Not exactly 3D assets, but diffusion modems are used to generate e.g. traffic (vehicle trajectories) for evaluating autonomous vehicle algorithms. These vehicles tend to crash quite a lot.

For example https://github.com/NVlabs/CTG

Edit: fixed link

Generating this at pixel level is the next level thing. The reverse engineering method your described is probably appealing because it's easier to understand.

Focusing on pixel level generation is the right approach I think. The somewhat noisy output will be improved upon probably in a short timeframe. Now that they proved with Doom (https://gamengen.github.io/) and this that it's possible, probably more research is happening currently to nail the correct architecture to scale this to HD and minimal hallucination. It happened with videos alredy so we should see a similar level breakthrough soon.

> I _think_ I understand the basic premise behind stable diffusion, i.e., reverse the denoising process to generate realistic images but, as far as I know, this is always done at the pixel level.

It's typically not done at the pixel level, but at the "latent space" level of e.g. a VAE. The image generation is done in this space, which has fewer outputs than the pixels of the final image, and then converted to the pixels using the VAE.

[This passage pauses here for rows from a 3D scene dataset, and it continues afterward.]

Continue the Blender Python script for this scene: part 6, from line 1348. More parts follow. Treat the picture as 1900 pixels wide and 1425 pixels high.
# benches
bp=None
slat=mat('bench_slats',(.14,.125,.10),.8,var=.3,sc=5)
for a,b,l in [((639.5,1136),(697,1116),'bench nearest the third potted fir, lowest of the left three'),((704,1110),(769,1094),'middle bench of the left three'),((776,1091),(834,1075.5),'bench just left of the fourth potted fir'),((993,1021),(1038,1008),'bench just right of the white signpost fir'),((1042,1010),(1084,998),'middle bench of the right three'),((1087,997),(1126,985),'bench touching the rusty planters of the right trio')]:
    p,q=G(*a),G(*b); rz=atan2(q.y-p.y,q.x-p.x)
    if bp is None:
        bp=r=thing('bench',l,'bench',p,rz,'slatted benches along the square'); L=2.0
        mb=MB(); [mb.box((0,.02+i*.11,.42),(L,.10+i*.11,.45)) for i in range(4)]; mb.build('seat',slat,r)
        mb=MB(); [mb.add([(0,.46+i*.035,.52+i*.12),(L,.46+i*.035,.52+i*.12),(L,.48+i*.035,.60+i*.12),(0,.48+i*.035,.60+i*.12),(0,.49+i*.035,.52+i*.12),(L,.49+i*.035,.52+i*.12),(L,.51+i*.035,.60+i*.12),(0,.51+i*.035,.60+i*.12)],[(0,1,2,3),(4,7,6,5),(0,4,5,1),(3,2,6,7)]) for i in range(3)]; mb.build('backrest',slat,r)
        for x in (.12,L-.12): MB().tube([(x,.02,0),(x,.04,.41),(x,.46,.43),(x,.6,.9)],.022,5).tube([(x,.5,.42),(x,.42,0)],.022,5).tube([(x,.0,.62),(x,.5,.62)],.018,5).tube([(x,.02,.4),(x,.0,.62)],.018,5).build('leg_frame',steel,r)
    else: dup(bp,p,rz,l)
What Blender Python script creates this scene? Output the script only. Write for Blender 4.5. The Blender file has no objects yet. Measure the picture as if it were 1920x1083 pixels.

Frantically Googles VAE...

Ah, okay, so the work is done at a different level of abstraction, didn't know that. But I guess it's still a pixel-related abstraction, and it is converted back to pixels to generate the final image?

I suppose in my proposed (and probably implausible) algorithm, that different level of abstraction might be loosely analogous to collections of related game engine assets that are often used together, so that the denoising algorithm might be effectively saying things like "we'll put some building-related assets here-ish, and some park-related flora assets over here...", and then that gets crystallised in to actual placement of individual assets in the post-processing step.

(High level, specifics are definitely wrong here)

The VAE isn't really pixel-level, it's semantic-level. The most significant bits in the encoding are like "how light or dark is the image" and then towards the other end bits represent more niche things like "if it's an image of a person, make them wear glasses". This is way more efficient than using raw pixels because it's so heavily compressed, there's less data. This was one of the big breakthroughs of stable diffusion compared to previous efforts like disco diffusion that work on the pixel level.

The VAE encodes and decodes images automatically. It's not something that's written, it's trained to understand the semantics of the images in the same way other neural nets are.

Stable diffusion is in latent space, not by pixel.